Bible 347 Return to Syllabus

How to Start
A Text Critical Study of A Passage

  1. First the places and types of variations together with the manuscripts supporting each must be discovered.
    1. Consult various translations and look for footnotes which say something like "Other authorities read ...."
    2. Consult the New King James Version. Variations are marked with M for Majority Text (Byzantine tradition) and NU for Nestle-Aland/United Bible Societies Text.
    3. Check the book A Student's Guide to New Testament Textual Variants on-line at http://bible.ovu.edu/bterry/tc/.
    4. Check commentaries on your passage, especially critical commentaries like the International Critical Commentary, the Expositor's Greek New Testament, and Henry Alford's commentary (the multi-volume set on the Greek is best).
    5. Check Metzger's Textual Commentary on the Greek New Testament (some Greek may be required to use this, but often not).
    6. Check the UBS Greek New Testament footnotes. You need to use a Greek lexicon or Greek-English interlinear if you do not know Greek or are just starting in Greek.
    7. Check the Nestle-Aland Novum Testamentum Graece footnotes. The symbols you need to know are:
      1. A little circle means the word is omitted in some manuscripts. A little square and later a backslash means that all the words between them are omitted in some manuscripts.
      2. A little T symbol means that some manuscripts add the words here found in the footnotes.
      3. An upper left corner symbol means that some manuscripts have a different word. Upper left and right corner symbols mean that some manuscripts have different words than the ones between the symbols.
      4. Squiggle marks mean that words are found in a different order in some manuscripts.
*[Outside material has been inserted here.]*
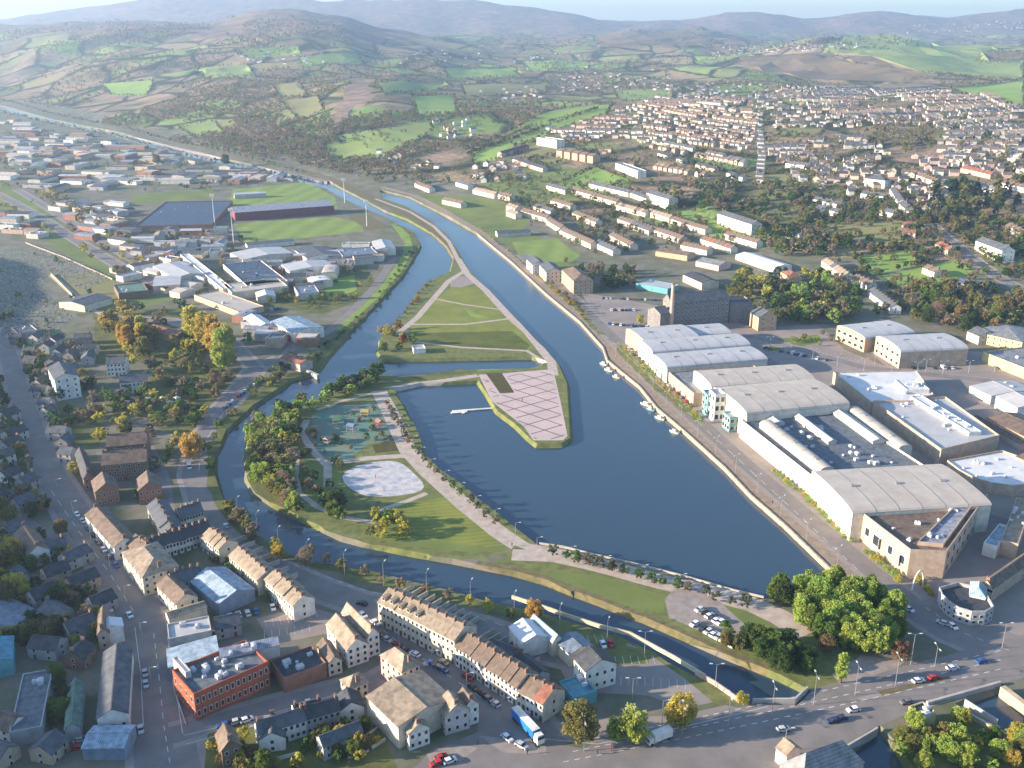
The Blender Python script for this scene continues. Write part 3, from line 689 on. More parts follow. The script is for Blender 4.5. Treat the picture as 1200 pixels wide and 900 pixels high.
# ------------------------------------------------------------------ vehicles
CARC = dict(white=(.75, .75, .75), silver=(.5, .51, .53), black=(.02, .02, .022), blue=(.03, .10, .32), red=(.45, .03, .03), grey=(.14, .145, .15), dark_blue=(.02, .04, .12))
def cm_(c): return mat('car_paint_' + c, CARC[c], .25, .05, 1, spec=.6)
def car_body(c, full):
    b = MB()
    b.prism([(-2.1, .25), (2.15, .25), (2.15, .62), (2.0, .85), (1.0, .95), (-1.95, .95), (-2.15, .8)], -.87, .87, 0)
    b.prism([(-1.75, .951), (1.1, .951), (.3, 1.42), (-1.2, 1.45)], -.76, .76, 0 if full else 0)
    if not full:
        b.prism([(-1.84, .97), (1.2, .97), (.44, 1.34), (-1.3, 1.36)], -.79, .79, 1)
        for x in (-.8, .8):
            for y in (-1.35, 1.35): b.prism([(y + .32 * math.cos(a * .785), .32 + .32 * math.sin(a * .785)) for a in range(8)], x - .12, x + .12, 2)
    return b.mesh('car_body', [cm_(c), M_glass, M_rubber])
def van_body(c, full):
    b = MB(); b.prism([(-2.6, .3), (2.6, .3), (2.6, .9), (2.1, 1.25), (1.55, 2.1), (-2.55, 2.15)], -.98, .98, 0)
    b.prism([(1.3, 1.25), (2.16, 1.25), (1.66, 2.0), (1.3, 2.0)], -1.0, 1.0, 1)
    for x in (-.9, .9):
        for y in (-1.6, 1.7): b.prism([(y + .36 * math.cos(a * .785), .36 + .36 * math.sin(a * .785)) for a in range(8)], x - .13, x + .13, 2)
    return b.mesh('van_body', [cm_(c), M_glass, M_rubber])
def glass_mesh():
    b = MB(); b.prism([(-1.84, .97), (1.2, .97), (.44, 1.34), (-1.3, 1.36)], -.79, .79, 0); return b.mesh('window', [M_glass])
def wheel_mesh():
    b = MB(); b.prism([(.33 * math.cos(a * .628), .33 * math.sin(a * .628)) for a in range(10)], -.12, .12, 0); return b.mesh('wheel', [M_rubber])
NCAR = [0]
def car(x, y, z, rz, col, label, group=None, kind='car', full=False):
    """rz: heading of the bonnet from +y"""
    NCAR[0] += 1
    nm = {'car': 'parked_car', 'van': 'van'}[kind] if not full else ('car' if kind == 'car' else 'van')
    if not full or kind == 'van':
        o = link(nm, cached(('car', kind, col), lambda: (car_body if kind == 'car' else van_body)(col, False)), None, (x, y, z), rz)
        return tag(o, label, 'car' if kind == 'car' else 'van', group)
    o = tag(link(nm, None, None, (x, y, z), rz), label, 'car', group)
    link('body', cached(('carb', col), lambda: car_body(col, True)), o); link('window', cached('cglass', glass_mesh), o)
    for a in (-.8, .8):
        for b in (-1.35, 1.35): link('wheel', cached('wheel', wheel_mesh), o, (a, b, .33))
    return o
def carrow(q, n, desc, fill=.85, ang=90, full=False, cols='white silver black grey blue grey silver white red dark_blue black', off=0):
    a, b = [P(*p) for p in pts(q)]; d = math.atan2(b[1] - a[1], b[0] - a[0]); k = 0
    n = n or max(1, int(math.hypot(b[0] - a[0], b[1] - a[1]) / (2.7 if ang == 90 else 6)))
    for i in range(n):
        if R.random() > fill or NCAR[0] > 290: continue
        t = (i + .5) / n; k += 1; c = R.choice(cols.split())
        x, y = a[0] + (b[0] - a[0]) * t, a[1] + (b[1] - a[1]) * t
        car(x + R.uniform(-.2, .2), y + R.uniform(-.2, .2), (a[2] + b[2]) / 2 if y > 740 else 0, d - math.pi / 2 + rad(ang) + R.uniform(-.06, .06) + R.choice((0, math.pi)), c, f"{c.replace('_', ' ')} car parked {ordw(k)} in row {desc}", 'cars parked ' + desc, 'car' if R.random() > .06 or full else 'van', full)
def pcar(px, py, qx, qy, col, label, kind='car', full=True):
    a, b = P(px, py), P(qx, qy); return car(a[0], a[1], a[2], math.atan2(b[1] - a[1], b[0] - a[0]) - math.pi / 2, col, label, None, kind, full)
# ------------------------------------------------------------------ lamps, masts, boats
def lamp_parts(h, arms):
    b = MB(); b.cyl(0, 0, 0, h, .12 if h < 15 else .3, .06 if h < 15 else .14, 6); p = b.mesh('pole', [M_steel])
    a = MB()
    for k in range(arms): 
        s = 1 if k == 0 else -1; a.tube((0, 0, h - .1), (s * 1.6, 0, h + .25), .06, .05, 4)
    hd = MB(); hd.box(-.5, .5, -.18, .18, -.08, .1)
    return p, a.mesh('arm', [M_steel]), hd.mesh('lamp_head', [mat('lamp_head', (.6, .6, .6), .5)])
def lamp(px, py, h, label, arms=1, rz=0, group=None):
    x, y, z = P(px, py); p, a, hd = cached(('lamp', h, arms), lambda: lamp_parts(h, arms))
    o = tag(link('street_lamp', None, None, (x, y, z), rz), label, 'street lamp', group)
    link('pole', p, o); link('arm', a, o)
    for k in range(arms): link('lamp_head', hd, o, ((1 if k == 0 else -1) * 1.9, 0, h + .27))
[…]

      5. In the footnotes the variant readings will be listed after the same symbols as found in the text; then the witnesses supporting that reading are given. The evidence supporting the text is found after the word txt; if no text evidence is given, it is all other witnesses.
    8. If none of this helps or if you have trouble with the last two steps, ask your teacher for help.
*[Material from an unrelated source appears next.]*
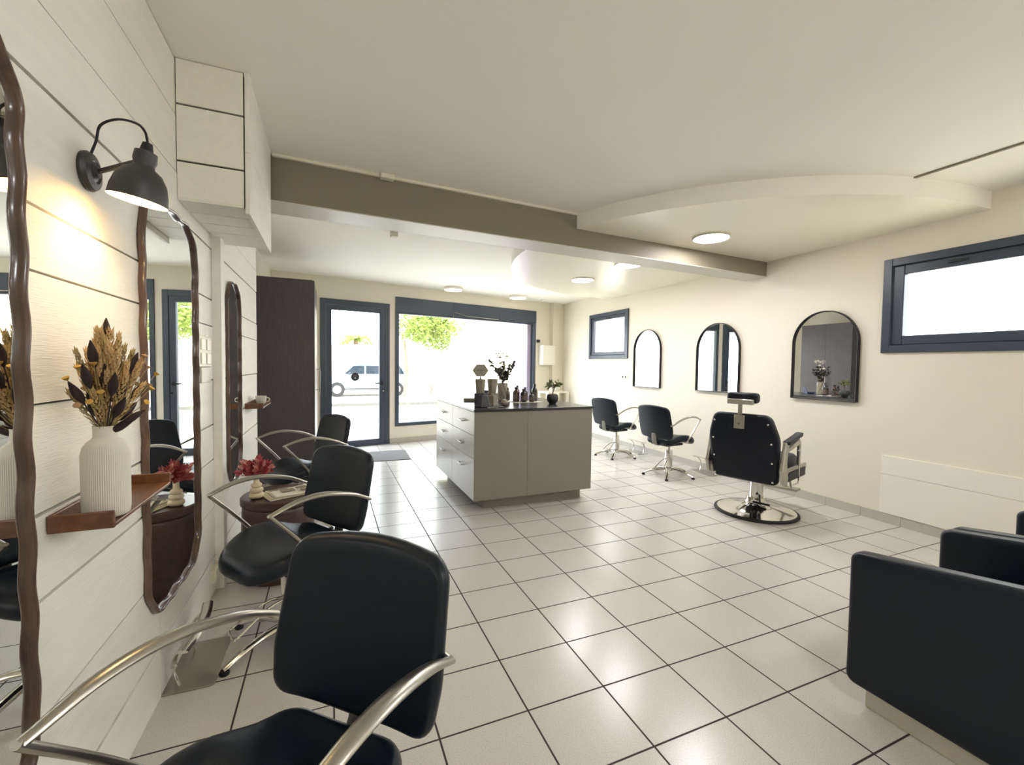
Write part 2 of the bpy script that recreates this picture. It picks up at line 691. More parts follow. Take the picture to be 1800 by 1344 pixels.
# ceiling beam (slightly askew)
b0, b1 = (XL - .1, 1.357), (3.5, 1.618)
mb = MB()
mb.use('beam')
mb.prism([b0, b1, (b1[0], b1[1] + .26), (b0[0], b0[1] + .26)], 2.300, H)
o = struct(mb.build('trim_beam', smooth=False))
mb = MB()
mb.prism([(b0[0], b0[1] + .002), (b1[0], b1[1] + .002), (b1[0], b1[1] + .262), (b0[0], b0[1] + .262)], 2.293, 2.302)
struct(mb.build('trim_beam_underside', 'beam_soffit', smooth=False))
# back face of the beam painted white
mb = MB()
mb.prism([(b0[0], b0[1] + .26), (b1[0], b1[1] + .26), (b1[0], b1[1] + .266), (b0[0], b0[1] + .266)], 2.293, H)
struct(mb.build('trim_beam_backface', 'beam_soffit', smooth=False))
# cable duct on the ceiling along the beam
mb = MB()
d = Vector((b1[0] - b0[0], b1[1] - b0[1], 0)).normalized()
nn = Vector((d.y, -d.x, 0))
p0 = Vector((-1.345, 1.357 + .275 * .051, 0))
p1 = Vector((.9, 1.357 + 2.62 * .051, 0))
mb.prism([tuple((p0 + nn * .022)[:2]), tuple((p1 + nn * .022)[:2]), tuple(p1[:2]), tuple(p0[:2])], H - .016, H)
struct(mb.build('trim_cable_duct', 'white', smooth=False))
# junction box on the duct
jb = MB().box((-.045, -.03, -.032), (.045, .03, 0)).build('junction_box', 'white', loc=(-.655, 1.375, H), rot=(0, 0, math.atan2(d.y, d.x)), bevel=.008)
tag(jb, 'small white junction box on the cable duct above the beam', 'junction box')

# elliptical drop ceiling, cut by the right wall
EC, ERX, ERY = (3.22, 2.2), 2.43, 2.34
pts = []
for k in range(97):
    a = PI / 2 + PI * k / 96
    pts.append((EC[0] + ERX * math.cos(a), EC[1] + ERY * math.sin(a)))
pts.append((3.5, EC[1] - ERY))
pts.append((3.5, EC[1] + ERY))
mb = MB()
n = len(pts)
mb.use('ceil_gloss')
mb.add([(p[0], p[1], 2.45) for p in pts], [tuple(reversed(range(n)))])
mb.use('beam_soffit')
mb.cur = mb.cur
mb.use('ceiling')
mb.add([(p[0], p[1], 2.45) for p in pts] + [(p[0], p[1], H + .01) for p in pts], [(i, i + 1, n + i + 1, n + i) for i in range(n - 1)])
struct(mb.build('trim_drop_ceiling', smooth=True, angle=50))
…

  2. Evaluate the external evidence (the witnesses). Also evaluate the internal evidence to decide which reading best explains the rise of the others. If the internal and external evidence conflict, give more credence to the internal evidence.
  3. Write at least a page on what you have found, giving the variant readings, the witnesses supporting each grouped by age and families, and the likelihood that copyists may have changed one reading to another.